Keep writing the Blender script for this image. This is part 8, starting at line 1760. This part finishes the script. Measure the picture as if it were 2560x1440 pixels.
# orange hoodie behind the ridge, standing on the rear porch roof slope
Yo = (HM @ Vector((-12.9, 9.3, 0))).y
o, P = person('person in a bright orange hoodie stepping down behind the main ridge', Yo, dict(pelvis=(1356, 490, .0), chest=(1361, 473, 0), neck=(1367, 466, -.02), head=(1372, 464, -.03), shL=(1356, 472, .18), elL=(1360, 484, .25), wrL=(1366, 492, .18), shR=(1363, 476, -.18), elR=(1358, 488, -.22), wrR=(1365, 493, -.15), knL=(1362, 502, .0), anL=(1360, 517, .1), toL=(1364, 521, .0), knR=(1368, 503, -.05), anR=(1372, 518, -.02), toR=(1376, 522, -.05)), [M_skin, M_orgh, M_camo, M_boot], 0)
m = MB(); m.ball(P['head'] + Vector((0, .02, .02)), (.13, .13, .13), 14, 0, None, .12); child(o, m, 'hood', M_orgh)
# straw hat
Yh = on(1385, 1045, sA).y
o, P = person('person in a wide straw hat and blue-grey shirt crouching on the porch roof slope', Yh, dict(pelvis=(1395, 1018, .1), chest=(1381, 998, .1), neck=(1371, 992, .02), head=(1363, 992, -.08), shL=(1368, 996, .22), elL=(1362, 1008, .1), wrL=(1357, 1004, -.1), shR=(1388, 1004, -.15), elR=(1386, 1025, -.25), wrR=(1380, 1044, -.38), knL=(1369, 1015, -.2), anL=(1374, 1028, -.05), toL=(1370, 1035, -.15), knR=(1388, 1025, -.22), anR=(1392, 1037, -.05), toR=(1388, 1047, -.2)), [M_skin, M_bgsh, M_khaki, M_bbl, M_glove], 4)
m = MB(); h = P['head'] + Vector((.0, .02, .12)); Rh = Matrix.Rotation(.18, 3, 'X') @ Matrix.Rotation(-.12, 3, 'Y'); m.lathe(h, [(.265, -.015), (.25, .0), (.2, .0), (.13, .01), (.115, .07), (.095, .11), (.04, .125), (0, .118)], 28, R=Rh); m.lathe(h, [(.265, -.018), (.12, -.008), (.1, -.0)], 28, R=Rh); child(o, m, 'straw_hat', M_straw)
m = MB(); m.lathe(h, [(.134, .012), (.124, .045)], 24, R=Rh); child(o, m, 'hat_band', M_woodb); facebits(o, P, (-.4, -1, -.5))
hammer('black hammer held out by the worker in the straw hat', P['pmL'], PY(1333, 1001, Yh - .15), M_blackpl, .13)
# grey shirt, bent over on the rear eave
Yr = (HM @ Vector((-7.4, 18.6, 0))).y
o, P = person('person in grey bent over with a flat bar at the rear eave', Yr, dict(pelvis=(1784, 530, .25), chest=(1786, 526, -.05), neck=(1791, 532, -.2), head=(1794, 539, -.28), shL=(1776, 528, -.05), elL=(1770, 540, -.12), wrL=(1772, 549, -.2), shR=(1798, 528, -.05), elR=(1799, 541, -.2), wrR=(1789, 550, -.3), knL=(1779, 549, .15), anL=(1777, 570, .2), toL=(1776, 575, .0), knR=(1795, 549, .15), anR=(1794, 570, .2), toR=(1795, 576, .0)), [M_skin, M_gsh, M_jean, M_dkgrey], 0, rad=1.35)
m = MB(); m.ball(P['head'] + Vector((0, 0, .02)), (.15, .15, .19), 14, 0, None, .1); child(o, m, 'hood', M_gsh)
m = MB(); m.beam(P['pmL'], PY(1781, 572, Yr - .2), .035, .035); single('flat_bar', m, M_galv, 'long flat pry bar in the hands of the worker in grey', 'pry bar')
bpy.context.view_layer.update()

SET EXERCISE - All of the data needs to be printed once more, exactly.

SOLUTION TO THIS PROBLEM -
Keep writing the Blender script for this image. This is part 8, starting at line 1760. This part finishes the script. Measure the picture as if it were 2560x1440 pixels.
# orange hoodie behind the ridge, standing on the rear porch roof slope
Yo = (HM @ Vector((-12.9, 9.3, 0))).y
o, P = person('person in a bright orange hoodie stepping down behind the main ridge', Yo, dict(pelvis=(1356, 490, .0), chest=(1361, 473, 0), neck=(1367, 466, -.02), head=(1372, 464, -.03), shL=(1356, 472, .18), elL=(1360, 484, .25), wrL=(1366, 492, .18), shR=(1363, 476, -.18), elR=(1358, 488, -.22), wrR=(1365, 493, -.15), knL=(1362, 502, .0), anL=(1360, 517, .1), toL=(1364, 521, .0), knR=(1368, 503, -.05), anR=(1372, 518, -.02), toR=(1376, 522, -.05)), [M_skin, M_orgh, M_camo, M_boot], 0)
m = MB(); m.ball(P['head'] + Vector((0, .02, .02)), (.13, .13, .13), 14, 0, None, .12); child(o, m, 'hood', M_orgh)
# straw hat
Yh = on(1385, 1045, sA).y
o, P = person('person in a wide straw hat and blue-grey shirt crouching on the porch roof slope', Yh, dict(pelvis=(1395, 1018, .1), chest=(1381, 998, .1), neck=(1371, 992, .02), head=(1363, 992, -.08), shL=(1368, 996, .22), elL=(1362, 1008, .1), wrL=(1357, 1004, -.1), shR=(1388, 1004, -.15), elR=(1386, 1025, -.25), wrR=(1380, 1044, -.38), knL=(1369, 1015, -.2), anL=(1374, 1028, -.05), toL=(1370, 1035, -.15), knR=(1388, 1025, -.22), anR=(1392, 1037, -.05), toR=(1388, 1047, -.2)), [M_skin, M_bgsh, M_khaki, M_bbl, M_glove], 4)
m = MB(); h = P['head'] + Vector((.0, .02, .12)); Rh = Matrix.Rotation(.18, 3, 'X') @ Matrix.Rotation(-.12, 3, 'Y'); m.lathe(h, [(.265, -.015), (.25, .0), (.2, .0), (.13, .01), (.115, .07), (.095, .11), (.04, .125), (0, .118)], 28, R=Rh); m.lathe(h, [(.265, -.018), (.12, -.008), (.1, -.0)], 28, R=Rh); child(o, m, 'straw_hat', M_straw)
m = MB(); m.lathe(h, [(.134, .012), (.124, .045)], 24, R=Rh); child(o, m, 'hat_band', M_woodb); facebits(o, P, (-.4, -1, -.5))
hammer('black hammer held out by the worker in the straw hat', P['pmL'], PY(1333, 1001, Yh - .15), M_blackpl, .13)
# grey shirt, bent over on the rear eave
Yr = (HM @ Vector((-7.4, 18.6, 0))).y
o, P = person('person in grey bent over with a flat bar at the rear eave', Yr, dict(pelvis=(1784, 530, .25), chest=(1786, 526, -.05), neck=(1791, 532, -.2), head=(1794, 539, -.28), shL=(1776, 528, -.05), elL=(1770, 540, -.12), wrL=(1772, 549, -.2), shR=(1798, 528, -.05), elR=(1799, 541, -.2), wrR=(1789, 550, -.3), knL=(1779, 549, .15), anL=(1777, 570, .2), toL=(1776, 575, .0), knR=(1795, 549, .15), anR=(1794, 570, .2), toR=(1795, 576, .0)), [M_skin, M_gsh, M_jean, M_dkgrey], 0, rad=1.35)
m = MB(); m.ball(P['head'] + Vector((0, 0, .02)), (.15, .15, .19), 14, 0, None, .1); child(o, m, 'hood', M_gsh)
m = MB(); m.beam(P['pmL'], PY(1781, 572, Yr - .2), .035, .035); single('flat_bar', m, M_galv, 'long flat pry bar in the hands of the worker in grey', 'pry bar')
bpy.context.view_layer.update()